Five-fold expansion of the Caspian Sea in the late Pliocene: New and revised magnetostratigraphic and 40Ar/39Ar age constraints on the Akchagylian Stage

2021
Abstract The Global climate reorganisation in the late Pliocene linked to enhancement of the Atlantic Ocean Thermohaline Circulation (AOTC), instigated a transition to glacial-interglacial cyclicity in the Quaternary. Enhancement of the AOTC amplified atmospheric precipitation over the Eurasian interior strengthening Northern Hemisphere Glaciation. Increased rainfall on the vast Russian Plain drained into the endorheic Caspian Sea, which makes the Caspian geological record highly potential for tracing atmospheric precipitation changes. Two major palaeohydrological events in the Caspian Sea, the Akchagylian transgression and the Akchagylian marine incursion, led to a five-fold enlargement of the Caspian Sea surface area and transformed the basin palaeoecology, enabling active interregional faunal dispersals. The Akchagylian Stage still lacks an unequivocal age model with two age constraints – the “long Akchagylian” (3.6–1.8 Ma) and the “short Akchagylian” (2.7–2.1 Ma) standing on magnetostratigraphic studies of geological records in Turkmenistan and the Kura Basin, respectively.

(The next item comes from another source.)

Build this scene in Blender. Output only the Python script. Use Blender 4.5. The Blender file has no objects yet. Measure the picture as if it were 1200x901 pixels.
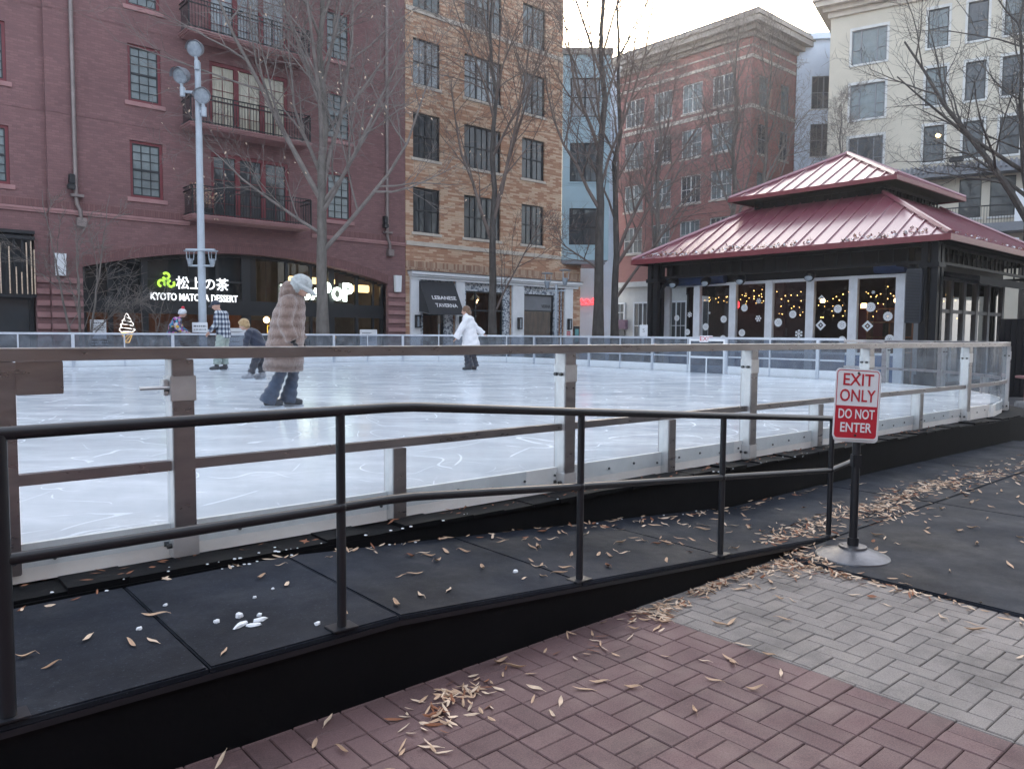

The age discrepancies also exist within the Kura Basin, where the fossil mammal-bearing Kvabebi locality with Akchagylian marine fauna was magnetostratigraphically dated at 3.2 Ma. In this paper, we try to resolve the age contradictions for the Akchagylian Stage. We revisit the Kvabebi (Georgia) and Kushkuna (Azerbaijan) sections of the western Kura Basin and provide new magnetostratigraphic and 40Ar/39Ar age constraints on these marginal Akchagylian deposits. Moreover, we revise the magnetostratigraphy of 25 geological records from Turkmenistan and the Kura Basin and propose a new unified age model for the Akchagylian Stage: 1. Intrabasinal Akchagylian freshwater-mesohaline transgression at 2.95 ± 0.02 Ma; 2. Akchagylian marine incursion through establishment of a Caspian-Arctic connection (2.75–2.45 Ma); 3. Akchagylian–Apsheronian boundary highlighting a Caspian-Black Sea connection at 2.13 Ma. The sudden expansion of the Caspian Sea at 2.95 ± 0.02 Ma potentially correlates to the interglacial intensification of the AOTC between 2.95 and 2.82 Ma. The new ages constrain a much shorter (2.95–2.1 Ma) Akchagylian than in previously mentioned regional geological time scales (3.6–1.8 Ma) and strongly appeal to reconsider the ages of numerous archaeological and mammalian sites in the Caspian region.